Northern Ireland note: NI businesses also use Box 8, but the legal characterisation differs — it records intra-EU dispatches rather than third-country exports. The practical return entry is the same.

Step-by-Step: Processing a B2B EU Sale as a UK Seller

Section titled “Step-by-Step: Processing a B2B EU Sale as a UK Seller”

The core process (get VAT number → VIES validate → zero-rate invoice → keep records) is described in full in the shared B2B guide. The UK-specific additions are:

When getting the buyer’s VAT number:

  • If they give you a GB-prefix number, they are a UK business. Charge UK VAT as normal.
  • If they give you an XI-prefix number, they are a Northern Ireland business. Treat as an EU business for goods.
  • All other two-letter country codes are EU VAT numbers — validate on VIES.

When validating on VIES:

  • VIES will not return a result for your own GB VAT number if you look yourself up — this is expected behaviour, not an error
  • EU business customers who cannot find you on VIES should be directed to treat the purchase as a third-country import

When issuing the invoice:

  • Include your GB VAT number on the invoice (e.g., GB123456789)
  • The buyer’s EU VAT number (the full number with country prefix)
  • The reverse charge statement and the correct Article reference
  • Your invoice does not need to show £0 VAT — it should show no VAT line at all

When filing your UK VAT return:

  • Report in Box 6 (total sales) and Box 8 (EU supplies) — see above

For Northern Ireland businesses selling goods to EU businesses:

  • The legal basis is Article 138 intra-EU supply rules, not third-country export rules
  • Your XI VAT number appears on VIES — buyers can validate you as they would any EU supplier
  • The customs process is different from GB: NI goods moving to the EU are not subject to the same customs declarations as third-country exports
  • For NI-to-EU services, the standard Article 44/196 third-country rules apply

NI businesses should be aware that the distinction between goods and services is particularly important — the NI protocol specifically covers goods movements, not services. A NI-based software company selling SaaS to EU businesses uses Article 44/196 (not the intra-EU supply route).

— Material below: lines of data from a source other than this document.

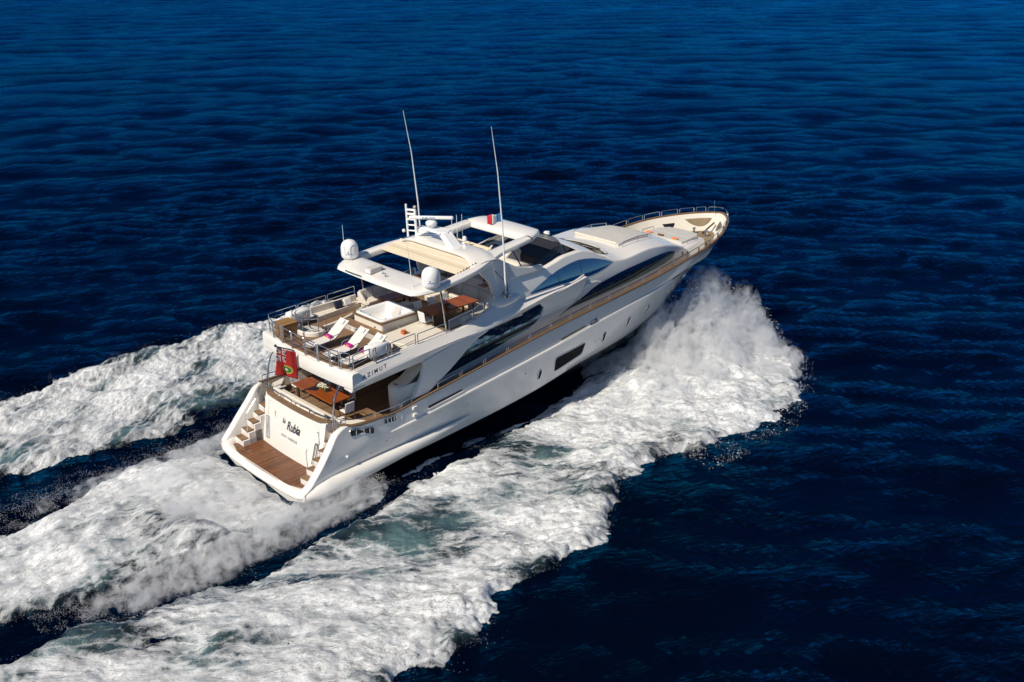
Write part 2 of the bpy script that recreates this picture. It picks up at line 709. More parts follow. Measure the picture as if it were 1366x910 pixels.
d = math_n(nt, 'ADD', d, math_n(nt, 'MULTIPLY', math_n(nt, 'MULTIPLY', thread, 0.16), math_n(nt, 'GREATER_THAN', at.outputs['Fac'], 0.25)))
mask = ramp(nt, [(0.42, (0, 0, 0)), (0.54, (0.35,) * 3), (0.62, (0.72,) * 3), (0.78, (1, 1, 1))], math_n(nt, 'ADD', d, 0.5))
wat = mixc(nt, ax.outputs['Fac'], col, (0.11, 0.19, 0.205))
white = ramp(nt, [(0.38, (0.20, 0.23, 0.25)), (0.47, (0.60, 0.62, 0.63)), (0.55, (0.91, 0.935, 0.95))], math_n(nt, 'ADD', math_n(nt, 'MULTIPLY', f2, 0.42), math_n(nt, 'ADD', math_n(nt, 'MULTIPLY', f1, 0.22), math_n(nt, 'MULTIPLY', f3, 0.36))))
nt.links.new(white.outputs[0], b.inputs['Base Color'])
b.inputs['Roughness'].default_value = 0.7
bn = nt.nodes.new('ShaderNodeBump')
bn.inputs['Strength'].default_value = 0.9
bn.inputs['Distance'].default_value = 0.17
nt.links.new(math_n(nt, 'ADD', f1, math_n(nt, 'MULTIPLY', f2, 0.7)), bn.inputs['Height'])
nt.links.new(bn.outputs[0], b.inputs['Normal'])
mxs = nt.nodes.new('ShaderNodeMixShader')
nt.links.new(mask.outputs[0], mxs.inputs[0])
nt.links.new(water_shader(nt, wat, nrm), mxs.inputs[1])
nt.links.new(b.outputs[0], mxs.inputs[2])
nt.links.new(mxs.outputs[0], nt.nodes['Material Output'].inputs[0])

m, nt, b = nmat('spray_white')
b.inputs['Base Color'].default_value = (0.93, 0.94, 0.95, 1)
b.inputs['Roughness'].default_value = 0.6
tr = nt.nodes.new('ShaderNodeBsdfTranslucent')
tr.inputs[0].default_value = (0.93, 0.94, 0.95, 1)
mx = nt.nodes.new('ShaderNodeMixShader')
mx.inputs[0].default_value = 0.5
nt.links.new(b.outputs[0], mx.inputs[1])
nt.links.new(tr.outputs[0], mx.inputs[2])
nt.links.new(mx.outputs[0], nt.nodes['Material Output'].inputs[0])

gx = axis_grow(-34, 60, 0.36, -70, 520, 1.018, 1.9)
gy = axis_grow(-42, 45, 0.36, -70, 520, 1.018, 1.9)
X, Y = np.meshgrid(gx, gy, indexing='ij')
SP = np.maximum(np.gradient(gx)[:, None] + 0 * Y, np.gradient(gy)[None, :] + 0 * X)
Z = sea_h(X, Y, SP)
sea = fast_mesh('sea', np.stack([X, Y, Z], -1).reshape(-1, 3), quad_faces(len(gx), len(gy)), 'sea_water', 4)
sea['kind'] = 'structure'
sea['label'] = 'deep navy blue open sea with small wind waves'

# outlines of the foam, in metres, measured from the photograph (x ahead, y to port)
S_OUT = spl([-60, -30, -13, -3, 0, 2.5, 4.5, 6.2, 9.2, 11.7, 14.4, 17.6, 21, 25, 28, 30, 31], [21, 18, 16, 15, 14.5, 13.5, 13.2, 13.4, 12.2, 10.5, 10.0, 10.7, 11.1, 10.4, 8.0, 5.6, 3.0])
S_IN = spl([-60, -30, -12.5, -10, -7.5, -4, -2.4, 0, 3, 5, 8, 10.7, 15.5, 17.5, 19.5, 27], [5.6, 5.3, 5.1, 5.2, 5.4, 5.6, 5.7, 5.5, 5.0, 4.6, 4.1, 3.6, 2.6, 1.9, 1.0, 0.4])
P_OUT = spl([-60, -30, -5, -1.6, 2.7, 9.3, 14, 18, 22, 26, 29, 31], [21, 18.8, 16.8, 17.5, 18.2, 18.7, 18.5, 17.6, 15.2, 11.2, 7, 3])
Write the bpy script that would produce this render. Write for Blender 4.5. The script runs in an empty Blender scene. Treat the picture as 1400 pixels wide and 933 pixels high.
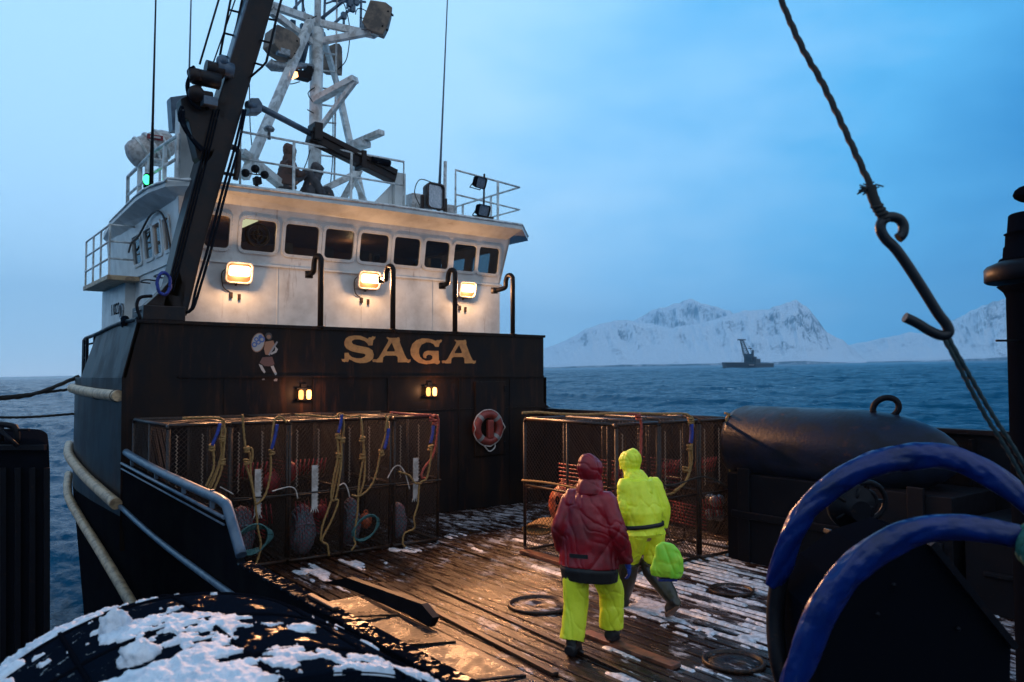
import bpy, bmesh, math, random
import numpy as np
from mathutils import Vector, Matrix, Euler
R = math.radians
random.seed(7)
sc = bpy.context.scene
COL = sc.collection

# ------------------------------------------------------------------ camera
F = 1089.0
YAW, PITCH = R(37.3), R(2.5)
CAM = Vector((0, 0, 2.6))
cd = bpy.data.cameras.new('camera')
cam = bpy.data.objects.new('camera', cd); COL.objects.link(cam)
cam.location = CAM; cam.rotation_euler = (R(90) + PITCH, 0, -YAW)
cd.sensor_width = 36; cd.lens = F / 1400 * 36
cd.clip_start = 0.05; cd.clip_end = 20000
cd.dof.use_dof = True; cd.dof.focus_distance = 8.5; cd.dof.aperture_fstop = 2.8
sc.camera = cam

# ------------------------------------------------------------------ sky and sun
SUN_EL, SUN_AZ = R(9), R(8)           # glow of the low sun, ahead of the boat behind the cloud
wd = bpy.data.worlds.new('World'); sc.world = wd; wd.use_nodes = True
nt = wd.node_tree; nt.nodes.clear()
def N(t, kind, **kw):
    n = t.nodes.new(kind)
    for k, v in kw.items():
        if k.startswith('i_'): n.inputs[k[2:].replace('_', ' ')].default_value = v
        else: setattr(n, k, v)
    return n
out = N(nt, 'ShaderNodeOutputWorld'); bg = N(nt, 'ShaderNodeBackground')
sky = N(nt, 'ShaderNodeTexSky', sky_type='NISHITA', sun_disc=False, sun_elevation=SUN_EL, sun_rotation=SUN_AZ)
sky.air_density = 1.0; sky.dust_density = 0.4; sky.ozone_density = 5.0
tc = N(nt, 'ShaderNodeTexCoord')
nz = N(nt, 'ShaderNodeTexNoise'); nz.inputs['Scale'].default_value = 2.2; nz.inputs['Detail'].default_value = 6; nz.inputs['Roughness'].default_value = .55
mp = N(nt, 'ShaderNodeMapping'); mp.inputs['Scale'].default_value = (1, 1, 2.6)
nt.links.new(tc.outputs['Generated'], mp.inputs['Vector']); nt.links.new(mp.outputs['Vector'], nz.inputs['Vector'])
dot = N(nt, 'ShaderNodeVectorMath', operation='DOT_PRODUCT')
gd = Vector((math.sin(R(18)) * math.cos(R(13)), math.cos(R(18)) * math.cos(R(13)), math.sin(R(13))))
dot.inputs[1].default_value = gd
nt.links.new(tc.outputs['Generated'], dot.inputs[0])
ad = N(nt, 'ShaderNodeMath', operation='MULTIPLY_ADD'); ad.inputs[1].default_value = .38
nsub = N(nt, 'ShaderNodeMath', operation='SUBTRACT'); nsub.inputs[1].default_value = .27; nt.links.new(nz.outputs['Fac'], nsub.inputs[0]); nt.links.new(nsub.outputs[0], ad.inputs[0]); nt.links.new(dot.outputs['Value'], ad.inputs[2])
rp = N(nt, 'ShaderNodeValToRGB')                       # overcast sheet, brightest over the hidden sun
el = rp.color_ramp.elements
el[0].position = .0; el[0].color = (3.0, 3.7, 4.5, 1)
el[1].position = 1.0; el[1].color = (2.4, 4.2, 5.9, 1)
for p, c in ((.36, (1.2, 2.1, 3.2, 1)), (.53, (.03, .7, 2.0, 1)), (.68, (.1, 1.4, 3.4, 1)), (.82, (.55, 2.6, 4.9, 1)), (.94, (1.75, 3.7, 5.7, 1))):
    e = el.new(p); e.color = c
nt.links.new(ad.outputs[0], rp.inputs['Fac'])
mx = N(nt, 'ShaderNodeMix', data_type='RGBA'); mx.inputs['Factor'].default_value = .95
nt.links.new(sky.outputs[0], mx.inputs['A']); nt.links.new(rp.outputs[0], mx.inputs['B'])
nt.links.new(mx.outputs['Result'], bg.inputs['Color']); bg.inputs['Strength'].default_value = .15
nt.links.new(bg.outputs[0], out.inputs[0])
sl = bpy.data.lights.new('sun', 'SUN'); so = bpy.data.objects.new('sun', sl); COL.objects.link(so)
sl.energy = .12; sl.angle = R(40); sl.color = (1, .93, .86)
sd = Vector((math.sin(SUN_AZ) * math.cos(SUN_EL), math.cos(SUN_AZ) * math.cos(SUN_EL), math.sin(SUN_EL)))
so.rotation_euler = sd.to_track_quat('Z', 'Y').to_euler()
sc.view_settings.view_transform = 'Standard'; sc.view_settings.look = 'None'
sc.view_settings.gamma = 1; sc.view_settings.use_curve_mapping = False
sc.view_settings.exposure = 0.58
sc.render.engine = 'CYCLES'
try:
    sc.cycles.volume_bounces = 1; sc.cycles.max_bounces = 6
    sc.cycles.sample_clamp_indirect = 4
except Exception: pass

# ------------------------------------------------------------------ measuring helpers
FW = Vector((math.sin(YAW) * math.cos(PITCH), math.cos(YAW) * math.cos(PITCH), math.sin(PITCH)))
RT = Vector((math.cos(YAW), -math.sin(YAW), 0)); UP = RT.cross(FW)
def ray(px, py): return FW + RT * ((px - 700) / F) + UP * ((466.5 - py) / F)
def at(px, py, x=None, y=None, z=None, d=None):
    r = ray(px, py)
    if x is not None: k = (x - CAM.x) / r.x
    elif y is not None: k = (y - CAM.y) / r.y
    elif z is not None: k = (z - CAM.z) / r.z
    else: k = d
    return CAM + r * k
sea_n = ray(1400, 491).cross(ray(0, 515)).normalized()
if sea_n.z < 0: sea_n.negate()
SEA0 = Vector((0, 0, -1.9))
sea_x = Vector((1, 0, 0)) - sea_n * sea_n.x; sea_x.normalize()
sea_y = sea_n.cross(sea_x)
def sea_pt(px, py, h=0):
    r = ray(px, py); k = (SEA0 + sea_n * h - CAM).dot(sea_n) / r.dot(sea_n); return CAM + r * k

# ------------------------------------------------------------------ numpy noise
_rs = np.random.RandomState(3); _P = _rs.permutation(1024); _G = _rs.rand(1024)
def vnoise(x, y):
    xi = np.floor(x).astype(int); yi = np.floor(y).astype(int); fx = x - xi; fy = y - yi
    fx = fx * fx * (3 - 2 * fx); fy = fy * fy * (3 - 2 * fy)
    h = lambda a, b: _G[_P[(_P[a & 1023] + b) & 1023]]
    return (h(xi, yi) * (1 - fx) + h(xi + 1, yi) * fx) * (1 - fy) + (h(xi, yi + 1) * (1 - fx) + h(xi + 1, yi + 1) * fx) * fy
def fbm(x, y, o=5, g=.5, ridge=False):
    s = np.zeros_like(x, dtype=float); a = 1; t = 0
    for i in range(o):
        n = vnoise(x + 17.3 * i, y - 9.1 * i)
        if ridge: n = 1 - abs(2 * n - 1)
        s += a * n; t += a; a *= g; x = x * 2.03; y = y * 2.03
    return s / t

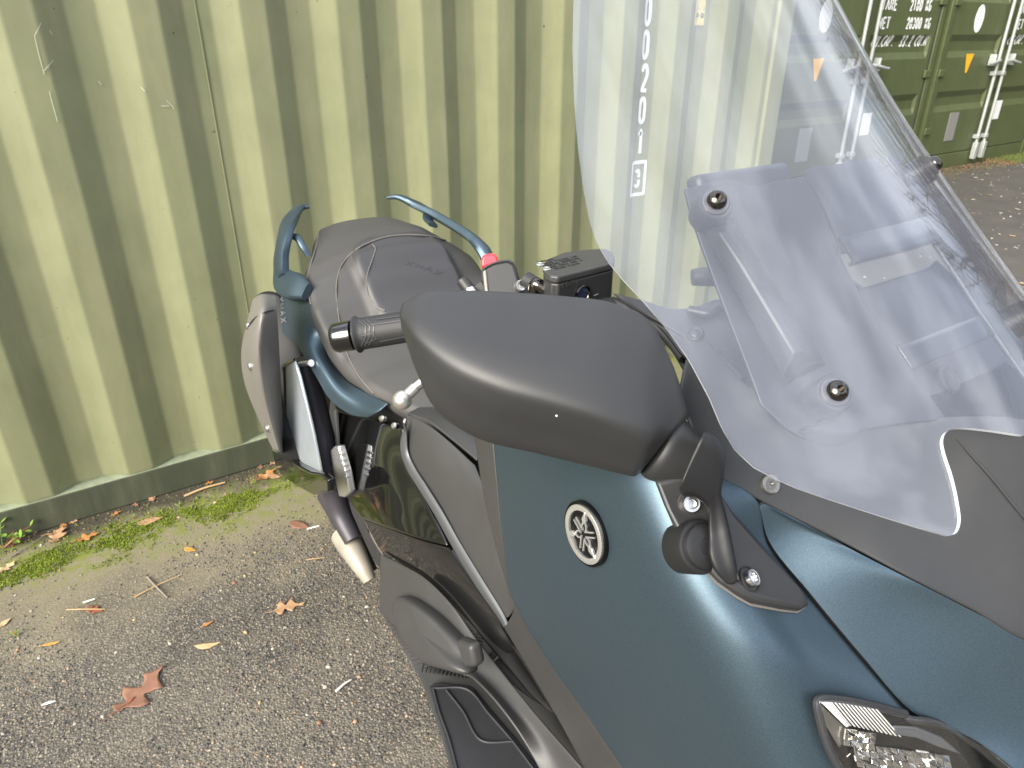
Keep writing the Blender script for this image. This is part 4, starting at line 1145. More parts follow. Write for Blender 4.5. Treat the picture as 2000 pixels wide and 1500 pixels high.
def stitched(px, name):
    sm, path = seam_on(seat, px, .0016, M_SEAM, seat, name)
    L_ = cr(path, int(sum((b-a).length for a, b in zip(path, path[1:]))/.0045))
    prs = []
    for i in range(0, len(L_)-1, 1):
        a, b = L_[i], L_[i+1]
        prs.append(([a.lerp(b, .1)+Vector((0, 0, .0016)), a.lerp(b, .8)+Vector((0, 0, .0016))], .0008))
    st = tubes('stitching', prs, M_THREAD, sm, 4); st['kind'] = 'stuff'
stitched(OUTER, 'outer_seam'); stitched(INNERP, 'arched_seam'); stitched(PADL, 'pad_seam')
# embossed script on the back pad (kept as a soft worn relief)
pe, ne = hit(seat, 826, 522, 0)
ex_ = RIGHT-ne*RIGHT.dot(ne); ex_.normalize(); ey_ = ne.cross(ex_)
st, w_ = text_strokes('XMAX', .015, .012, .006)
st = [[(a+b*.5-w_/2, b-.006) for a, b in q] for q in st]
M_EMB = mat('embossed_vinyl', (.030, .029, .031), .5)
strokes_mesh('embossed_script', st, .0026, lambda a, b, lift: Vector((pe.x+(ex_*a+ey_*b).x, pe.y+(ex_*a+ey_*b).y, seat_z(pe.x+(ex_*a+ey_*b).x, pe.y+(ex_*a+ey_*b).y)+.0002+lift)), M_EMB, seat, .004, .0004)

# tail side panels
TAIL = [
 [(541, 560, -.192), (562, 556, -.196), (594, 548, -.188)],
 [(537, 600, -.205), (565, 590, -.212), (601, 575, -.198)],
 [(548, 644, -.226), (580, 632, -.224), (613, 614, -.203)],
 [(585, 683, -.239), (606, 680, -.228), (630, 668, -.200)],
 [(617, 736, -.237), (632, 720, -.224), (646, 704, -.195)],
 [(642, 778, -.231), (660, 760, -.217), (673, 740, -.190)],
 [(680, 808, -.214), (700, 790, -.200), (715, 767, -.180)],
 [(718, 816, -.196), (738, 804, -.186), (757, 788, -.168)]]
tail = patch('tail_panel', rows3(TAIL), M_TEAL, scooter, 24, 44, .004, .001)
setpar(mirror_copy(tail), scooter)
M_SILVERL = mat('silver_letters', (.55, .56, .56), .3, .8)
st, w_ = text_strokes('XMAX', 1.0, 1.0, .45)
def tailmap(a, b, lift):
    t = a/w_; u = 549+7*t+(b-.5)*9.5; v = 580+50*t-(b-.5)*2
    return hit(tail, u, v, .0012+lift)[0] or P(u, v, x=-.215)
strokes_mesh('tail_lettering', st, .20, tailmap, M_SILVERL, tail, None, .0006)
# grab rails
def sweep(path, wd, hd, ups, n=12, segs=40):
    path2 = cr(path, segs); W = [p.x for p in cr([Vector((w, 0, 0)) for w in wd], segs)]; H = [p.x for p in cr([Vector((h, 0, 0)) for h in hd], segs)]
    U = cr(ups, segs); V = []
    for i, p in enumerate(path2):
        t = (path2[min(segs, i+1)]-path2[max(0, i-1)]).normalized(); u = U[i]-t*U[i].dot(t); u.normalize(); s = t.cross(u)
        for j in range(n):
            a = 2*math.pi*j/n; ca, sa = math.cos(a), math.sin(a)
            ca = math.copysign(abs(ca)**.6, ca); sa = math.copysign(abs(sa)**.6, sa)
            V.append(p+s*(ca*W[i])+u*(sa*H[i]))
    F = grid_faces(segs+1, n, True); F.append(tuple(range(n))[::-1]); F.append(tuple(segs*n+j for j in range(n)))
    return V, F
rail = [P(603, 403, x=-.108), P(588, 405, x=-.125), P(570, 425, x=-.158), P(556, 465, x=-.195), P(549, 510, x=-.212), P(553, 545, x=-.216), P(576, 560, x=-.213), P(600, 570, x=-.203)]
V, F = sweep(rail, [.007, .012, .018, .024, .026, .028, .030, .018], [.004, .006, .008, .010, .011, .012, .013, .008], [Vector((-.3, 0, 1))]*3+[Vector((-.8, 0, .6))]*5)
V2, F2 = sweep([P(556, 470, x=-.190), P(577, 462, x=-.172), P(592, 482, x=-.165), P(603, 500, x=-.158)], [.007, .008, .007, .006], [.005]*4, [Vector((-.4, 0, 1))]*4, 12, 14)
gr = obj('grab_rail', V+V2, F+[tuple(i+len(V) for i in f) for f in F2], M_TEAL, scooter, True, 50)
rail2 = [P(757, 386, x=.100), P(778, 385, x=.120), P(808, 398, x=.146), P(850, 421, x=.172), P(895, 447, x=.190), P(928, 470, x=.200), P(946, 492, x=.203), P(955, 520, x=.203)]
V, F = sweep(rail2, [.008, .014, .021, .026, .026, .027, .030, .032], [.004, .007, .009, .010, .011, .012, .014, .014], [Vector((.3, 0, 1))]*3+[Vector((.6, 0, .8))]*5)
V2, F2 = sweep([P(838, 414, x=.166), P(836, 428, x=.150), P(846, 440, x=.142)], [.014, .013, .012], [.005]*3, [Vector((.4, 0, 1))]*3, 12, 12)
obj('grab_rail', V+V2, F+[tuple(i+len(V) for i in f) for f in F2], M_TEAL, scooter, True, 50)

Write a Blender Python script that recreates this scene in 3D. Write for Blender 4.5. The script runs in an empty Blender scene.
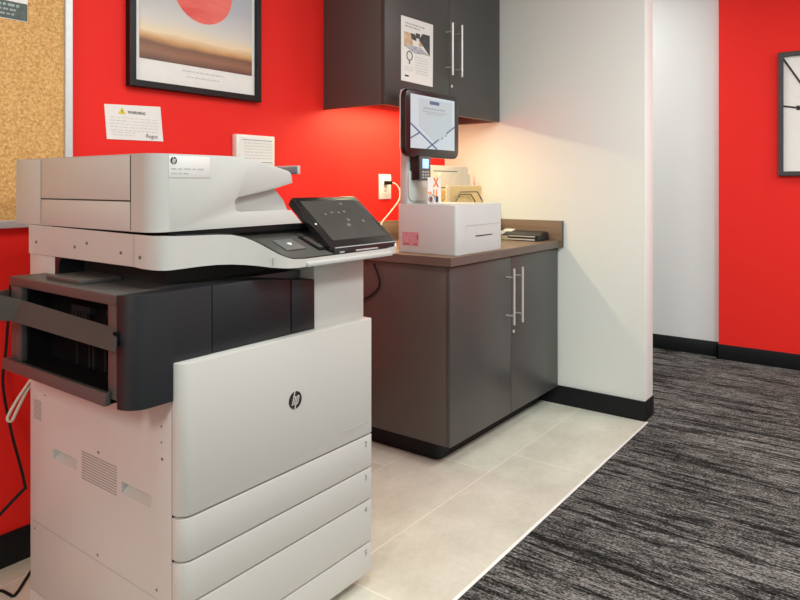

  • Not validating on VIES because “it won’t show my own number.” Your registration not appearing on VIES is normal. Your customers’ EU VAT numbers still need validating.
  • Not reporting reverse charge sales in Box 6 and Box 8 on the UK VAT return. These are zero-rated, not invisible. Missing them is a filing error.
  • Treating XI-prefix (NI) numbers as the same as GB numbers. They are legally different — XI numbers are on VIES and operate under intra-EU supply rules for goods.
  • Accepting a buyer’s word that they are EU-registered. No VIES validation = no reverse charge. Treat as consumer.
  • Using the wrong Article reference. GB sellers are third-country exporters for goods (Art. 138) and service providers (Art. 44/196). Using intra-EU Article references that do not apply to you can cause problems for the buyer’s compliance team.